Et pas qu’en cette matière, d’ailleurs. En effet, le Qatar connaît-il des déficits de démocratie uniquement avec la presse ? Non, si l’on en croit l’organisation Amnesty International.

Les tribunaux continuent de prononcer des condamnations à mort et des peines de flagellation.

Les autorités n’ont pris aucune mesure appropriée pour mettre fin à la discrimination et aux violences contre les femmes.

Les travailleurs migrants sont durement exploités, certains ne sont pas payés, ceux qui protestent sont interpellés, maltraités, puis renvoyés dans leur pays.

Après une visite au Qatar la rapporteuse spéciale des Nations unies sur la traite des personnes, en particulier les femmes et les enfants, a exprimé sa préoccupation à propos des travailleurs immigrés victimes de traite d’êtres humains.

On compte au moins 22 prisonniers sous le coup d’une sentence capitale.

Aucune enquête n’a été menée par les autorités du Qatar sur les actes de torture et les mauvais traitements qui auraient été infligés à au moins 31 prisonniers condamnés pour leur participation présumée à une tentative de coup d’Etat.

Le droit du Qatar ne comporte pas une définition de la torture conforme aux normes internationales, les procédures d’arrestation et de détention sont susceptibles de favoriser le recours à la torture contre les suspects.

Quant à la presse il lui est interdit d’exprimer toute critique contre la famille régnante ou d’avancer toute idée de changement politique.

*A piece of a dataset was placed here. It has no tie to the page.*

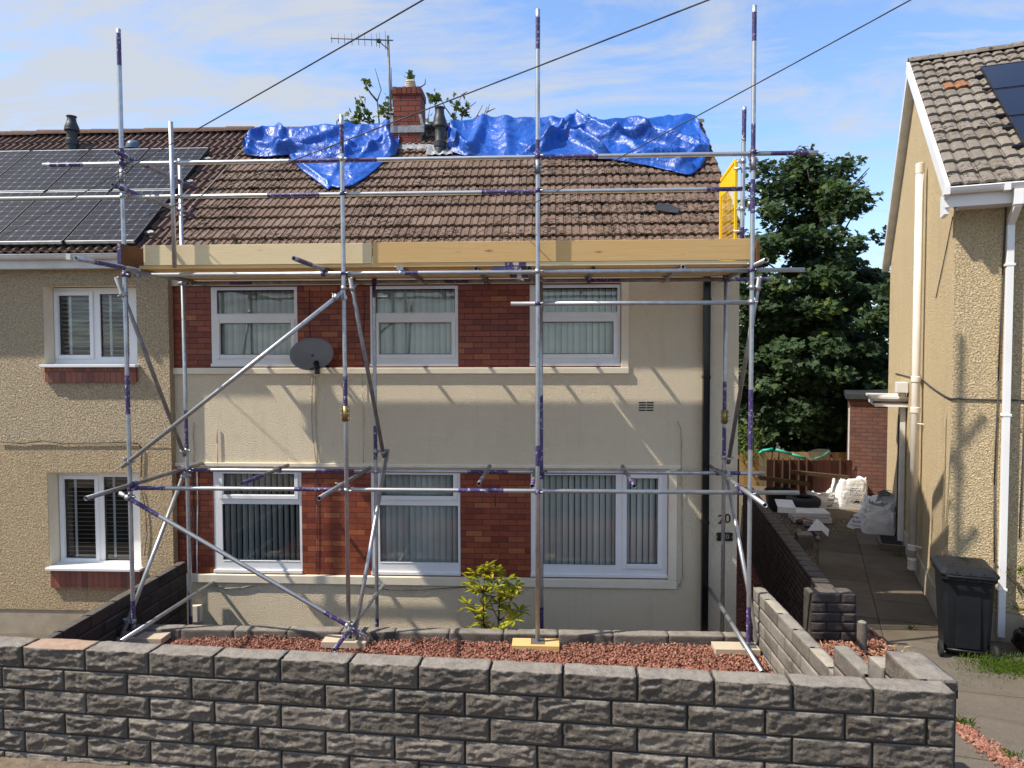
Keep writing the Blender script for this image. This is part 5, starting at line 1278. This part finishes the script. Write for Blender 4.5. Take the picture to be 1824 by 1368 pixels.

Résumons : Ménard, donneur universel de leçon, travaille pour une monarchie polygame où la violence contre les femmes n’est pas illégale, où les lois découlent non pas des élus du peuple mais de la charia (loi musulmane), où la liberté de la presse est restreinte, où les travailleurs immigrés subissent un quasi-esclavagisme, tandis que perdurent la flagellation, la torture et la peine de mort.

Depuis sa reconversion dans ce pays, un des plus riches du monde, Robert Ménard a déjà proféré quelques mensonges.

Le premier, est que son salaire n’a pas été négocié. Il part sans savoir s’il va être payé comme un manœuvre Népalais qui n’a pas intérêt à prononcer le mot « syndicat ».

En vérité, et alors que le centre ne fonctionne que depuis quelques semaines, RSF reçoit depuis un an 10 000 dollars par mois en provenance du Qatar. On attend de savoir combien Ménard touche depuis qu’il travaille.

Le deuxième mensonge est que son Centre n’est pas une maison d’accueil de journalistes. Il est, à ce jour, une maison d’accueil de journalistes femmes. Il va ouvrir une seconde maison pour les hommes. Cette discrimination qui ferait hurler RSF si elle existait en France ou dans un pays d’Amérique latine en lutte contre l’hégémonie des USA, ne le choque pas au point de lui faire claquer la porte en criant des injures.

Enfin il affirme que le Qatar est le seul pays arabe où l’on peut réunir des journalistes musulmans et juifs. C’est évidemment faux.

Et d’ailleurs, pourquoi aller si loin ? On peut les réunir en France, et sans séparer les hommes des femmes.

Il semblerait que Ménard ait été "démissionné" avec conseil d’aller se faire oublier. Il aurait pu cependant choisir dans son document "classement de la liberté de la presse" un pays plus attaché à la démocratie, et tant pis s’il est moins généreux.